In considering these factors it is accepted that the agreement operates in a manner that would be expected where an employer engages a child care operator to manage the employer's child care centre.

The management agreement be able to be terminated on normal commercial grounds

The MA details the grounds on which the agreement can be terminated. These grounds are accepted as being on normal commercial grounds.

Where the management agreement is terminated, there is no impediment to another child care operator being engaged to manage and operate the facility on the particular premises

This condition is met.

The document granting the employer or employers tenure or occupancy rights operate on normal commercial grounds

This condition is met your lease over the premises is with a third party and is separate to the MA you have with the Supplier.

The termination of the management agreement should not require termination of the employer's or employers' tenure or occupancy rights, nor should the rights under the tenure or occupancy rights agreement (for example, amount of rental, conditions of occupancy) be affected in any way

There are no clauses in the MA that require the termination of the lease in the event of the termination of the MA, or that affect the conditions of the lease.

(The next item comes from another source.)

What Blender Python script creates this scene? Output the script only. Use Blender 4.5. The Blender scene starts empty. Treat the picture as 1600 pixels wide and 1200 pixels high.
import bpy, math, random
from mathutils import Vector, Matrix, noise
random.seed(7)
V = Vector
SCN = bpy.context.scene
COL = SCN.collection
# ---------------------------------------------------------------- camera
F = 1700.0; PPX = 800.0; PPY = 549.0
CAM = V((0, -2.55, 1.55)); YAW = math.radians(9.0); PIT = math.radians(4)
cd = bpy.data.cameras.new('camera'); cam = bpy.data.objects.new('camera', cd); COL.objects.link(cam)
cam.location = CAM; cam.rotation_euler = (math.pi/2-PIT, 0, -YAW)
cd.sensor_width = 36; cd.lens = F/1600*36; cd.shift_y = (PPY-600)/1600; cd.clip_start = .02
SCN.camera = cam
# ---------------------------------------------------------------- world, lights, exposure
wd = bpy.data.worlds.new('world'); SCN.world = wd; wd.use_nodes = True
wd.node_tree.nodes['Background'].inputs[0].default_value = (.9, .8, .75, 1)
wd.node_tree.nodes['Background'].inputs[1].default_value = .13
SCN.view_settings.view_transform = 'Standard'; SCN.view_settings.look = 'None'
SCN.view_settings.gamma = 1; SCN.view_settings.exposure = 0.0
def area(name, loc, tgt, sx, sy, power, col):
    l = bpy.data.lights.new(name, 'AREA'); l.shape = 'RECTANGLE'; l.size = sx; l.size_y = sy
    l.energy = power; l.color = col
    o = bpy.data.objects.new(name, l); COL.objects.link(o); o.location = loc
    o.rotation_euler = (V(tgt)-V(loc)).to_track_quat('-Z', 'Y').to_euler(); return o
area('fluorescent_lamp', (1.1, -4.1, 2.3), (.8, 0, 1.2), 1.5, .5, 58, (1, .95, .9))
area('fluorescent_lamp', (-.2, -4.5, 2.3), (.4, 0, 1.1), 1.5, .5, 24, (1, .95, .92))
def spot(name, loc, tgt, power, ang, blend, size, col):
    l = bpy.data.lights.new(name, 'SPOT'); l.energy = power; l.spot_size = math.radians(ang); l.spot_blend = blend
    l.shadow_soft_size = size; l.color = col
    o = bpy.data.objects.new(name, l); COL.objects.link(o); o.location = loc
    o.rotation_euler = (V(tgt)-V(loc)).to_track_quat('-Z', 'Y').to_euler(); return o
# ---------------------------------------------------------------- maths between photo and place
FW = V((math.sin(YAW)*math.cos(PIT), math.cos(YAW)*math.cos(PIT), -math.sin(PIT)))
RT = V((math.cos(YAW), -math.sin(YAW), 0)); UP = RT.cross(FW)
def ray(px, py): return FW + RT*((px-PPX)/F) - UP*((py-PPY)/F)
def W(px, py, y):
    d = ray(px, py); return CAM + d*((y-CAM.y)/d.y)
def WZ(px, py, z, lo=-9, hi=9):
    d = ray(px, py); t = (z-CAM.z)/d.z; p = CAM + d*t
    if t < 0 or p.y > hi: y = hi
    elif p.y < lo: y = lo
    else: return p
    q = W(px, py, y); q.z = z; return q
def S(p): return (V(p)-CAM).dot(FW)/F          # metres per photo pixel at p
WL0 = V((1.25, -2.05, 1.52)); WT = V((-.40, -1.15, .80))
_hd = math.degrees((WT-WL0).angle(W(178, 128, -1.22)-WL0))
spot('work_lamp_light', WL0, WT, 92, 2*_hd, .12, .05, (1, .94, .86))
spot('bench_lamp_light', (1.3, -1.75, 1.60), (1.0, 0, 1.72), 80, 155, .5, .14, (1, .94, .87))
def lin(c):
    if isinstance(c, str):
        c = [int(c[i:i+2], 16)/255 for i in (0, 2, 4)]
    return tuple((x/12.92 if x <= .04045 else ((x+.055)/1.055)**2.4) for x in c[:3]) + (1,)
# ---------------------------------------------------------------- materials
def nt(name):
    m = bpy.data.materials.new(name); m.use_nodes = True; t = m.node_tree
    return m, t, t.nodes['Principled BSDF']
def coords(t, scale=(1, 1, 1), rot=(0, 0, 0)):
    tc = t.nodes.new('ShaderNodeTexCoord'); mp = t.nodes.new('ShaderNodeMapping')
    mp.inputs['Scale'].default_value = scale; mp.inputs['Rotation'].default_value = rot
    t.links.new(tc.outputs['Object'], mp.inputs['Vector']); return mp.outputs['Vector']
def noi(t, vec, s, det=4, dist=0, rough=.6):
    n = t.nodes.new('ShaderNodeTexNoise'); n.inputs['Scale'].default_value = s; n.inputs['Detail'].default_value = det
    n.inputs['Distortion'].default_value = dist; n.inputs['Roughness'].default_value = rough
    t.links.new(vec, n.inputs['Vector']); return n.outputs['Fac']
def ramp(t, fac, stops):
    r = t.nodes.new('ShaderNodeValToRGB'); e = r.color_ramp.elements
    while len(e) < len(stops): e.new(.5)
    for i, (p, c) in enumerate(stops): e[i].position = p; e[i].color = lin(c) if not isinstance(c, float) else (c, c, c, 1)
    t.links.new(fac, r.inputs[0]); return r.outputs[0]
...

The management agreement and tenure or occupancy rights agreement operate independently of each other

This condition is met as the Management Agreement and the Lease will operate independently of each other.

The calculation of rentals under the tenure or occupancy rights agreement, management fees and child care fees be commercially based and independent of each other

This condition is met. the MA sets out the child care fees and the conditions in which the fees will be adjusted. The lease agreement and the MA are separate documents independent of each other.

The risks held by the various parties be consistent with the relevant premises being those of the employer or employers (for example, risks in respect of flow of funds, insurance, etc)

Under the terms of lease you are liable for the lease expenses and maintaining public liability insurance.

You are also liable to pay for all the committed child care places under the MA.

The tenure and occupancy rights as they affect the child care facility come from the employer or employers, rather than the operator

Your occupancy rights are from the lease agreement, not from the Supplier.

The composite rights of control over the service provider, e.g., the right of termination, be on a normal commercial basis. For example, clauses in management agreements that have the effect that an operator may only be removed in the most extraordinary or extreme circumstances give rise to the inference that the activity is not 'business operations' of the employer or employers.

Paragraph 5 of TR 2000/4 states it is a question of fact and degree as to whether particular premises are business premises of a person. In making a conclusion it is necessary to consider all of the relevant facts.

In applying TR 2000/4 to the facts of your situation it is accepted you will have the necessary control over the premises. However, as indicated in paragraph 19 of TR 2000/4 for the premises to be accepted as your business premises it is necessary to be able to distinguish your circumstances from the circumstances that exist where a member of the public approaches a community or commercial child care centre and enrols one or more of their children.

In seeking to distinguish your circumstances, the following factors support the childcare activities being part of your business operations:

    · the occupancy of the premises by the Supplier is determined by the Site Licence and the Management Agreement

    · if the agreement with your Supplier is terminated there is no impediment to another operator being engaged to operate the childcare centre

    · your employees have a priority of access to positions

    · the child fees charged are subject to your approval; and

    · the reporting and service standards that are required to be met by your Supplier

Therefore no fringe benefit will arise from the provision of childcare to the children of your employees.